A series of unofficial postage stamps inspired by people and events from the Vietnam War era. From the introduction: “I never really thought about the importance of how we chose what images to place on our stamps until one day in 1995, when I went to the post office and asked for an interesting stamp. The woman behind the counter handed me a sheet of the recently issued Richard Nixon stamp. This stamp was issued only twenty years after he was forced to resign in disgrace as the 37th President of the United States. Needless to say, I handed them back to her with some choice words…in 1996 I went to the philately society in Hanoi, Viet Nam while doing research for a book on President Ho Chi Minh.
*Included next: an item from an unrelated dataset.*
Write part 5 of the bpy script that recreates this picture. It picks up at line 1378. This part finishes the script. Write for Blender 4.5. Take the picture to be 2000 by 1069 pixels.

I found dozens of stamps of Ho Chi Minh…and…a 1966 stamp depicting the shooting down of the 1,500 US aircraft brought down over North Viet Nam and one with the image of Norman Morrison, the man who immolated himself outside Robert McNamara’s office at the Pentagon. Just a few days before the US Post Office issued Robert Indiana’s LOVE stamp in 1973, the US heavily bombed the densely populated city Hanoi killing hundreds of innocent Vietnamese civilians…I have begun to understand the real power of this little jewel which may be the smallest form of propaganda available to all governments. These miniature posters travel all over the world…” Portfolio of unbound folded leaves issued in black linen box. Edition of twenty-five copies. University of Utah copy is no. 12, signed by the author.